Washington, Apr 25 (EFE).- Republican lawmakers on Tuesday removed from their budget demands the funds previously allocated to build the border wall with Mexico, given that Democrats were unwilling to agree to back the budget with that line item in place and after President Donald Trump softened his stance on the matter.
The president seems to be open to withdrawing his insistence that the $1.4 billion in financing he had demanded for the barrier be included in the budget, and the aim of the shift was clearly to achieve a consensus among lawmakers on the federal budget, which must be approved before Friday if a partial government shutdown is to be avoided.
After Trump went public with his budget proposal last month, in which he included his request for funding to start construction of the wall, Democrats drew a line in the sand and warned the president that they would block any budget bill that included it.
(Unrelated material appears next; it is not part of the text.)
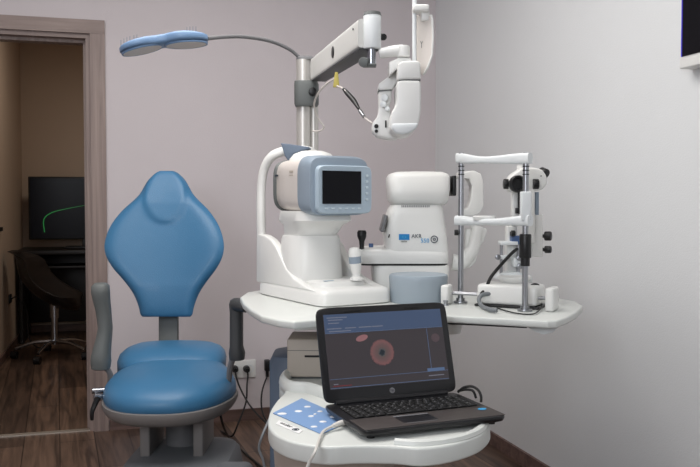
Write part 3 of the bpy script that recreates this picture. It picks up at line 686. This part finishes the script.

The Democrats’ unwillingness to compromise on the issue seems to have been effective in terms of obtaining their initial objective.
As EFE confirmed with Senate officials, the conservative leadership in the upper house on Tuesday presented a new proposal with the wall construction funds out of the equation, although it includes funding for strengthening security along the US-Mexico frontier.
Part of the new financing would be destined for repairing the fences that already exist along the border and for new monitoring technology to patrol the zone.
On Monday evening, Trump softened his stance on his demand for immediate funding for wall construction, saying during a meeting with a group of conservative media outlets that he could wait until autumn for the funds and include them in the budget for Fiscal Year 2018, which will be negotiated at that time.
White House spokesman Sean Spicer, however, said that Trump remains intent on building a wall in the coming months and the administration will continue working on that and preparing to begin construction while negotiations are under way for next fiscal year’s budget.
Shortly thereafter, after signing some executive orders on agriculture and taking questions from reporters, Trump repeated that the US “desperately” needs the wall, adding that it will be build “soon.”
Meanwhile, Senate Minority Leader Chuck Schumer said that Trump’s shift was “good news,” adding that it eliminates “the prospect of a needless fight over a poison pill proposal that members of both parties don’t support.”